■ **Brief**
Look through the listing below and work out how many of its lines hold the word "scene". Give only the number.

■ **Information shown**
|---|

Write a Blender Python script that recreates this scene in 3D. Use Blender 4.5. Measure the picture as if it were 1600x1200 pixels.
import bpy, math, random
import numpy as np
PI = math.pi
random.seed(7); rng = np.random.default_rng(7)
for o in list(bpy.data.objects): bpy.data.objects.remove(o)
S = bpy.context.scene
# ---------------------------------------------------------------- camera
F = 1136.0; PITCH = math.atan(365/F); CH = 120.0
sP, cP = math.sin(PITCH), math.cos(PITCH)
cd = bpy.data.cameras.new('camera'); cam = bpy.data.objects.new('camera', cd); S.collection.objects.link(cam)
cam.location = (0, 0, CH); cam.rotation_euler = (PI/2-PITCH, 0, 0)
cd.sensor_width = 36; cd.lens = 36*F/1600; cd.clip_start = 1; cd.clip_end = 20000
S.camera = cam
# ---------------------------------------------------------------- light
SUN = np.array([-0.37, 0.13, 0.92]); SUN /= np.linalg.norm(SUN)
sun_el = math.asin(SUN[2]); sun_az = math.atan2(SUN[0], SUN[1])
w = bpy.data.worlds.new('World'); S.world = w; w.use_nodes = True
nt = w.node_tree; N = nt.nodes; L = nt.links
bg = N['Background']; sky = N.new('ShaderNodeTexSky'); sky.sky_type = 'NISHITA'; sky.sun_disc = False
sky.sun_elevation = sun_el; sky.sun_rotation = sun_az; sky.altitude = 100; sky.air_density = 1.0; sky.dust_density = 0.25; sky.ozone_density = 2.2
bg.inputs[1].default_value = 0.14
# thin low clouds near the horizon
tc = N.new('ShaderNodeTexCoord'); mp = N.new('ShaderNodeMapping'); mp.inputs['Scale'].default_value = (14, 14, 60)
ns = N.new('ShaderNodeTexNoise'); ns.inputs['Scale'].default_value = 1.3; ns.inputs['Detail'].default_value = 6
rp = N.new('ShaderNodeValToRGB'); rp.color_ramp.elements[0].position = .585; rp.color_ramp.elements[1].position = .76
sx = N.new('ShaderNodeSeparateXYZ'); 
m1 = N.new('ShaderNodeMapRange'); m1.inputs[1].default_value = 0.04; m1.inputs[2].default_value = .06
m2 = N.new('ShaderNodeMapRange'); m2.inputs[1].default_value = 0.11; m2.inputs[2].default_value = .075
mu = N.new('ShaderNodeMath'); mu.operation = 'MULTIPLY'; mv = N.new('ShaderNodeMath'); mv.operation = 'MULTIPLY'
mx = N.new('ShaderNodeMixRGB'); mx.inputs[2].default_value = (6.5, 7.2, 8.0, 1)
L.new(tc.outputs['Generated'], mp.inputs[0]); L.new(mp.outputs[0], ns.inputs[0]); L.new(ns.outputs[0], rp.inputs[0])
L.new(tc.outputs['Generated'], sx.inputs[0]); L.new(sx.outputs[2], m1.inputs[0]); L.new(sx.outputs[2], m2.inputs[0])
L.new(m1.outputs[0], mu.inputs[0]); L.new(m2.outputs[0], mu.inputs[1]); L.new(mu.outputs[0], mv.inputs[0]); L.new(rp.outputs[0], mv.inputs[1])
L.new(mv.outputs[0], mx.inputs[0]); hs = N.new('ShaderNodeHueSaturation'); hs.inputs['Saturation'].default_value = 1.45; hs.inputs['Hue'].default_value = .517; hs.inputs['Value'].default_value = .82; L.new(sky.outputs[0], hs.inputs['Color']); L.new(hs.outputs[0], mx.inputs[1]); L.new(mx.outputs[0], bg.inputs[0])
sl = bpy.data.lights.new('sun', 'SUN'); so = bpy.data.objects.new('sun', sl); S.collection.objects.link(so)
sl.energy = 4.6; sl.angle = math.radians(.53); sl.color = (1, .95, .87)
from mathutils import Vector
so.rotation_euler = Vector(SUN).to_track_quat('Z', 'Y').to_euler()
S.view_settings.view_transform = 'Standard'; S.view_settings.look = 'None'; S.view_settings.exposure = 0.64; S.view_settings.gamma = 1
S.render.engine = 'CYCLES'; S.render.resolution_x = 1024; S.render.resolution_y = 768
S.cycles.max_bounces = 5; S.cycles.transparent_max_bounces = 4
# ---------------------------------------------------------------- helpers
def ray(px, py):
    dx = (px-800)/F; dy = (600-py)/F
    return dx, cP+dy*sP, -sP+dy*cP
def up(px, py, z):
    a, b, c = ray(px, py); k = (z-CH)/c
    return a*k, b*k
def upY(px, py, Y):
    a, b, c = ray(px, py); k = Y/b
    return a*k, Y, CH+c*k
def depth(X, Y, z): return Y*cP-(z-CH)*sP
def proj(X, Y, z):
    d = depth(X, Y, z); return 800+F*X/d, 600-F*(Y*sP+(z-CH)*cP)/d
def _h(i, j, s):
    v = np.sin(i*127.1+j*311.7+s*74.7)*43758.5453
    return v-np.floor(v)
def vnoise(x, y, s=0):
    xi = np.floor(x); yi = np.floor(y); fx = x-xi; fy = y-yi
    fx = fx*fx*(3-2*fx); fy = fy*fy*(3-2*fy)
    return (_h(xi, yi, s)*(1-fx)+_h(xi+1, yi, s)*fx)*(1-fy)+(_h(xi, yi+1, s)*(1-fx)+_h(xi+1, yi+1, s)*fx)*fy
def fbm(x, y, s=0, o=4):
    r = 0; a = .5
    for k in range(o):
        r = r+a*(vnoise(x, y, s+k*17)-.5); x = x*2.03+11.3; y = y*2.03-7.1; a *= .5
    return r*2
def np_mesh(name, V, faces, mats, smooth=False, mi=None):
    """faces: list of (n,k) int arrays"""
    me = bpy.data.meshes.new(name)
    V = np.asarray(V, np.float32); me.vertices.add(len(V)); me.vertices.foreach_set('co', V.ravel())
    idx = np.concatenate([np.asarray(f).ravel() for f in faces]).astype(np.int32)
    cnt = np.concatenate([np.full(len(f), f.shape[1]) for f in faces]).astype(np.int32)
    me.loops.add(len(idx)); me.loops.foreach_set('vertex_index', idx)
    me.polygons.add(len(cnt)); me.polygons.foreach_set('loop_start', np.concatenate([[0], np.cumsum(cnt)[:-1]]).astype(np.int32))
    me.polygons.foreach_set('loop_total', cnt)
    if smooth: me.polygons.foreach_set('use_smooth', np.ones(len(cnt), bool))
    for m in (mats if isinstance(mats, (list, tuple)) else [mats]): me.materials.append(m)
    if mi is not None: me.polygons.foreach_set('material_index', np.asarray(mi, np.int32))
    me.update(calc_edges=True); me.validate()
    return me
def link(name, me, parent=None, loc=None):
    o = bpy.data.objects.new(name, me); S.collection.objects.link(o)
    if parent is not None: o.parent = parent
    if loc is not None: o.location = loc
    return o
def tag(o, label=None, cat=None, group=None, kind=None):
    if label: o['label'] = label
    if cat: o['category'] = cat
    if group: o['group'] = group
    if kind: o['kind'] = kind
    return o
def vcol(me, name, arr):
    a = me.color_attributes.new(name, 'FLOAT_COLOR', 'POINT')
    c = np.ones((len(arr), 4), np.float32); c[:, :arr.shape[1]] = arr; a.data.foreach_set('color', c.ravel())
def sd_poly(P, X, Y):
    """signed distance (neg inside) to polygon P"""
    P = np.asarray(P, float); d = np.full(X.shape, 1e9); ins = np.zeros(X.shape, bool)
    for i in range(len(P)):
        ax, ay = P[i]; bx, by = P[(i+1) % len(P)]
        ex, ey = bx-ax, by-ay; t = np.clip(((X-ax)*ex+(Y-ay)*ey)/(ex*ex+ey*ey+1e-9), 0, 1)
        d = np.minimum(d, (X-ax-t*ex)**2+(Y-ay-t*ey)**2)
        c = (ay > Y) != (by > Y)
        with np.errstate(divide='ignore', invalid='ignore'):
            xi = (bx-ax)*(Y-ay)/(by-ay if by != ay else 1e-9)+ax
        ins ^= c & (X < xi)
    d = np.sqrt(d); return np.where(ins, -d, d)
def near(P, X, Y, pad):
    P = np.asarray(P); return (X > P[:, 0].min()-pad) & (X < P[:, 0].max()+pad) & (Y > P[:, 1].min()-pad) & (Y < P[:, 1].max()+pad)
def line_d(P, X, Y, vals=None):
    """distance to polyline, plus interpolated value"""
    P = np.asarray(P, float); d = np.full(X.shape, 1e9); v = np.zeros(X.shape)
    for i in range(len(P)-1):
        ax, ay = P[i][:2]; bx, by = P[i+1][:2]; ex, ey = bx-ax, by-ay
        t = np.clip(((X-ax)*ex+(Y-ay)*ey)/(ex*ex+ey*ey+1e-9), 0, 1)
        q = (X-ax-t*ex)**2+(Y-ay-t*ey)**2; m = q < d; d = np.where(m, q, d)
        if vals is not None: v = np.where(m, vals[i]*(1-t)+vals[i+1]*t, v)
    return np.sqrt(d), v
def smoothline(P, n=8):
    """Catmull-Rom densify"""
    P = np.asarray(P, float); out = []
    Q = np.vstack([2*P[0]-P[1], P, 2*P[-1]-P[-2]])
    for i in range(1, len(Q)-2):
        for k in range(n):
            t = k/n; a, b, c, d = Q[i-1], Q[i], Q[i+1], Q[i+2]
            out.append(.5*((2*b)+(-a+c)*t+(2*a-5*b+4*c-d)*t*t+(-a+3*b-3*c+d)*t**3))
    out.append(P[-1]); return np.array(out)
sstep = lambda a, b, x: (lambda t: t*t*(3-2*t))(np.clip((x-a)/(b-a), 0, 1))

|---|

■ **Solution below**
2